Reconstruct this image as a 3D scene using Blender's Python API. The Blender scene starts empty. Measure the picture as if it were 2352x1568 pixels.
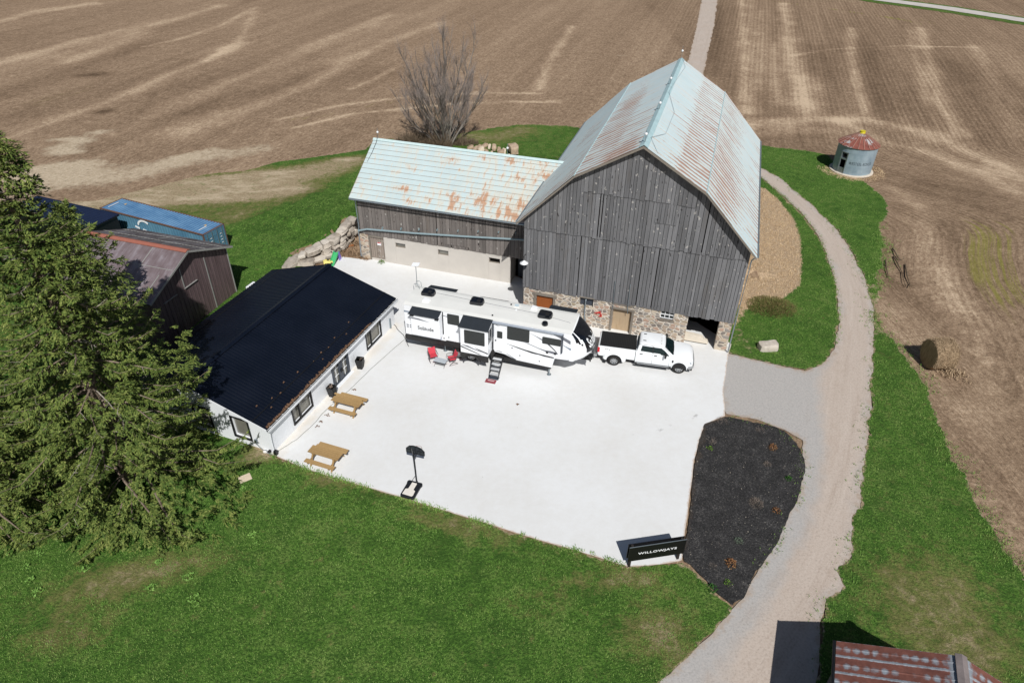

..............................

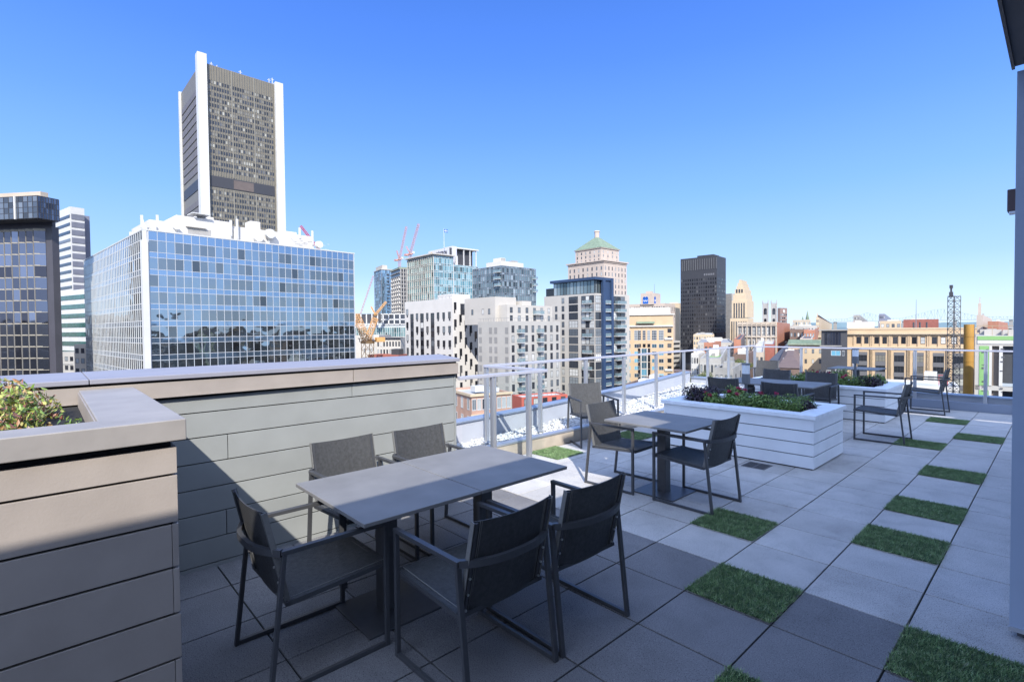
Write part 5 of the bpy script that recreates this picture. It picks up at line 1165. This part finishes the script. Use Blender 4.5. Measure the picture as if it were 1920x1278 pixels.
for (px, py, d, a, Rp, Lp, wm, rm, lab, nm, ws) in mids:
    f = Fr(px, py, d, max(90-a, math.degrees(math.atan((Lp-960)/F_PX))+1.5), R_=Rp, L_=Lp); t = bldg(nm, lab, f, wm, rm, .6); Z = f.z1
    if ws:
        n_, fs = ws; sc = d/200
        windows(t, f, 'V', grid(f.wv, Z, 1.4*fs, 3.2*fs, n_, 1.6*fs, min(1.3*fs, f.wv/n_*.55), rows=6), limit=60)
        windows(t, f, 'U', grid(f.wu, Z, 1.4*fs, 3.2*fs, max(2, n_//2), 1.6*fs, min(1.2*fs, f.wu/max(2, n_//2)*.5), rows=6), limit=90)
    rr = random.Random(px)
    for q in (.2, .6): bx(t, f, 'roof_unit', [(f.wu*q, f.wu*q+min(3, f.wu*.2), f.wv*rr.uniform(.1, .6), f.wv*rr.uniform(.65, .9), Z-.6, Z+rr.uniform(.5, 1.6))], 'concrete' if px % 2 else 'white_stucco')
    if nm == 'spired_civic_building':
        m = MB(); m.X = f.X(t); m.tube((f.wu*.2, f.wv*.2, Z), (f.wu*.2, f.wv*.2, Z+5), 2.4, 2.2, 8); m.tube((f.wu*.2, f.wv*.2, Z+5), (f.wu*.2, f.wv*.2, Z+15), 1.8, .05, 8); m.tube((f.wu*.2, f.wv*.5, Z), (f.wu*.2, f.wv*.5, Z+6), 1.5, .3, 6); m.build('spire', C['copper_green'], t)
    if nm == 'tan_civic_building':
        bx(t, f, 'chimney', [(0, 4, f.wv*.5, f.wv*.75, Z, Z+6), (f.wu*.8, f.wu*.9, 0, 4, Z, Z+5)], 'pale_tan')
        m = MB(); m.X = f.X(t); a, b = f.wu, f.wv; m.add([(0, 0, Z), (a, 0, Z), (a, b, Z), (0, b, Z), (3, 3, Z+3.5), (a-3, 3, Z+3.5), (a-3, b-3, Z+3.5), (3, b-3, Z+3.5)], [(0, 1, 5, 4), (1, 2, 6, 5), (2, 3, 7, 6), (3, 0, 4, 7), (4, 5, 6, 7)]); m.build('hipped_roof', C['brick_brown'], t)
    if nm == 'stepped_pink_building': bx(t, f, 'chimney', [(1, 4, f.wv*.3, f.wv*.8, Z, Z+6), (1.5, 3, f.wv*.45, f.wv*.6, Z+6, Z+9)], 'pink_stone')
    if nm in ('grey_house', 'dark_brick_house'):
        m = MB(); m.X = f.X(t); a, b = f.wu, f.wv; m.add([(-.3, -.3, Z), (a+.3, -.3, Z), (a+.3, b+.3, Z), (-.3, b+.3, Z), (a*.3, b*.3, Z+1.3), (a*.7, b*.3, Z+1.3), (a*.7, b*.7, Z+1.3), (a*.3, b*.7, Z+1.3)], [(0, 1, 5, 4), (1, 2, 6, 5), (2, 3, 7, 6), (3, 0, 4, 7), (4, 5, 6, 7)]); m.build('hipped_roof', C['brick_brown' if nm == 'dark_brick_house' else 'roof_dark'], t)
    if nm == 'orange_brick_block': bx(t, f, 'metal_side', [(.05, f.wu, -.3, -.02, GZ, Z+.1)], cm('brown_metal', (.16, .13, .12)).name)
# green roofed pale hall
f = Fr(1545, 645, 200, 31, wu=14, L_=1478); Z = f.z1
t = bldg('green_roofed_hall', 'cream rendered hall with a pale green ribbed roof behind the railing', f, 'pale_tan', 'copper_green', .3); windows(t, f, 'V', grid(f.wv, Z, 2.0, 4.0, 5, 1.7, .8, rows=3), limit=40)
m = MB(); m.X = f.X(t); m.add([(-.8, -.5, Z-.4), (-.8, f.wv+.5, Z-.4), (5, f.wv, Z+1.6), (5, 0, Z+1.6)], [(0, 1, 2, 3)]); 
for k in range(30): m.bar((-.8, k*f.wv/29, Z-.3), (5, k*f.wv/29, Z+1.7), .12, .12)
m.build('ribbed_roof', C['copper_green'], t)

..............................

### Job
Extract lines where the string "this" occurs.

### Finished answer
Reconstruct this image as a 3D scene using Blender's Python API. The Blender scene starts empty. Measure the picture as if it were 2352x1568 pixels.
Write part 5 of the bpy script that recreates this picture. It picks up at line 1165. This part finishes the script. Use Blender 4.5. Measure the picture as if it were 1920x1278 pixels.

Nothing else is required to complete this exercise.